===== DATASET SECTION
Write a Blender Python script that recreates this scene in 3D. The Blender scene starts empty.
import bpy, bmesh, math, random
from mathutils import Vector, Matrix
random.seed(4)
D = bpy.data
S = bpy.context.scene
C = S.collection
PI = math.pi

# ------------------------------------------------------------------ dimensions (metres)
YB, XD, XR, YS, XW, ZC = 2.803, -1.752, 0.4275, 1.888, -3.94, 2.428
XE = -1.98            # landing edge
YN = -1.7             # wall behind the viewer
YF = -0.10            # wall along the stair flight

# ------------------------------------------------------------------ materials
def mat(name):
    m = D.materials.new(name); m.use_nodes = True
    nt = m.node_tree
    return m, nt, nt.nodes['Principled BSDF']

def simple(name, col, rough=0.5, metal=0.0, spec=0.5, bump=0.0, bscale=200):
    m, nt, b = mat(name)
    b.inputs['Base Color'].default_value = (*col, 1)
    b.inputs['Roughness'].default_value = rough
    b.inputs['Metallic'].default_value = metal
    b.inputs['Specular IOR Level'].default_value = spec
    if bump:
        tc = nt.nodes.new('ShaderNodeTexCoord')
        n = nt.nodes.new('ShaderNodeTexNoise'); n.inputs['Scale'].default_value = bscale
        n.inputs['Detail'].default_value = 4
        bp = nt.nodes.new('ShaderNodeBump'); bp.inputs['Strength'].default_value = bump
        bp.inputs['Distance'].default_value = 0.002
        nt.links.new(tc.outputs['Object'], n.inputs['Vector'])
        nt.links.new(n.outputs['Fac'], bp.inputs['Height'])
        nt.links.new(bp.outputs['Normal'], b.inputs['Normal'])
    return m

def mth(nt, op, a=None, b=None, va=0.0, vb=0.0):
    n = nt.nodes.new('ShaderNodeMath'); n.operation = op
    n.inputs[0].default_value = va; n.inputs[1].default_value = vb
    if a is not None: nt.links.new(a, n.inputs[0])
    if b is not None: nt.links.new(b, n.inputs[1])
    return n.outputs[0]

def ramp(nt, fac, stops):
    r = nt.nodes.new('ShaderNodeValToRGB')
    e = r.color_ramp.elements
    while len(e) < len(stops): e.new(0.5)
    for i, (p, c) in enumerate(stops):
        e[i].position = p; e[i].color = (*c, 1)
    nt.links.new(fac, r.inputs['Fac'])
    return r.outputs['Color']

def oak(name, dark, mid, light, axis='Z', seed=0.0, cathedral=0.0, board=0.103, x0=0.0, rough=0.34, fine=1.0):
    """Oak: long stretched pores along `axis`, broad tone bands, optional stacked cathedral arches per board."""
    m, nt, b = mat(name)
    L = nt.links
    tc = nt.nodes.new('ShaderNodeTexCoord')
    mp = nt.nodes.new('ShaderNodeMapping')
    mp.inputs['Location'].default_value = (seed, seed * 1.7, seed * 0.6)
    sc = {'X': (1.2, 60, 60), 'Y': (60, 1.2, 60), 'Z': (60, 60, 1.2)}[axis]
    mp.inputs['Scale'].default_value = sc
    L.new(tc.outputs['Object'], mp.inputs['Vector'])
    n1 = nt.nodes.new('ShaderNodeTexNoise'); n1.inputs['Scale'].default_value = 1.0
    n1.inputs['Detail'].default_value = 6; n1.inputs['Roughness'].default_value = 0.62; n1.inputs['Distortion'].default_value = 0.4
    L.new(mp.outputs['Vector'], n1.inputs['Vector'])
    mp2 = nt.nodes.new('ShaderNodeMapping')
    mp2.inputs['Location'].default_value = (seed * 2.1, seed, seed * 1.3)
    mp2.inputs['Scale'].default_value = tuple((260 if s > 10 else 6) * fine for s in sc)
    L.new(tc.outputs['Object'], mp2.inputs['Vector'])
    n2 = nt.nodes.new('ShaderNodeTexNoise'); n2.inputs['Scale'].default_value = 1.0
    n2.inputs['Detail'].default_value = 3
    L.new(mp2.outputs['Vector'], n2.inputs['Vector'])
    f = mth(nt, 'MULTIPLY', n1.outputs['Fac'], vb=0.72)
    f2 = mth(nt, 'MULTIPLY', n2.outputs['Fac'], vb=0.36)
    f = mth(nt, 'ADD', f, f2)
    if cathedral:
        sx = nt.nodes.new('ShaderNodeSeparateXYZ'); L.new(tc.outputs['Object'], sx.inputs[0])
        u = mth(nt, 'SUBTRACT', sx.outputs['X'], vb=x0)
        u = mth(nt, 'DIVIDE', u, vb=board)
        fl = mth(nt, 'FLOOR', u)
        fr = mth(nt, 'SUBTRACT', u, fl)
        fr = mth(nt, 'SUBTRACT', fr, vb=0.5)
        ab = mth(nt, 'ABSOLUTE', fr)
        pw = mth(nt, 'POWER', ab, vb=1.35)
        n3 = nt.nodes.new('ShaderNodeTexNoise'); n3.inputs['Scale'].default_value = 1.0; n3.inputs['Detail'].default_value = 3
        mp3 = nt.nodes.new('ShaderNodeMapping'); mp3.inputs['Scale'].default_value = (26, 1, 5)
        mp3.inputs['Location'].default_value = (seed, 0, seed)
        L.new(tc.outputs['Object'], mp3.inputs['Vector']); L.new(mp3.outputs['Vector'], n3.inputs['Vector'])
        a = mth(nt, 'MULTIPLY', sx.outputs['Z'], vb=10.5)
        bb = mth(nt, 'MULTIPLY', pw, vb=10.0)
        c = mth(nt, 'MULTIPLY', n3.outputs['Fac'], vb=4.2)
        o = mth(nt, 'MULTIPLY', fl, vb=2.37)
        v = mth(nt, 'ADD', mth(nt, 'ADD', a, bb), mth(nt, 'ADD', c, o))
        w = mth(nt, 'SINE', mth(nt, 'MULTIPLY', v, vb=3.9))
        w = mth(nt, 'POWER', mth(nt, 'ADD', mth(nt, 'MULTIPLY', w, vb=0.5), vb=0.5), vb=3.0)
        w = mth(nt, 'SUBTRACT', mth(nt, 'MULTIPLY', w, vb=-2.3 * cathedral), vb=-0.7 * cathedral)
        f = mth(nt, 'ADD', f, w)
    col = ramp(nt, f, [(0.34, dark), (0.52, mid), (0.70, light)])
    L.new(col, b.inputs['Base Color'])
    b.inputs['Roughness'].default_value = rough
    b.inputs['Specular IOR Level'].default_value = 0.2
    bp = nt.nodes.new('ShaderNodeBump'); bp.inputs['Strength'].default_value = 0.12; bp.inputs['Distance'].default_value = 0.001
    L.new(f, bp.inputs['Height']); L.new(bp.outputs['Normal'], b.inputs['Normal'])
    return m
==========
WHAT IS ASKED
Write only the number of lines in the data above that include "scene".

FULL ANSWER
2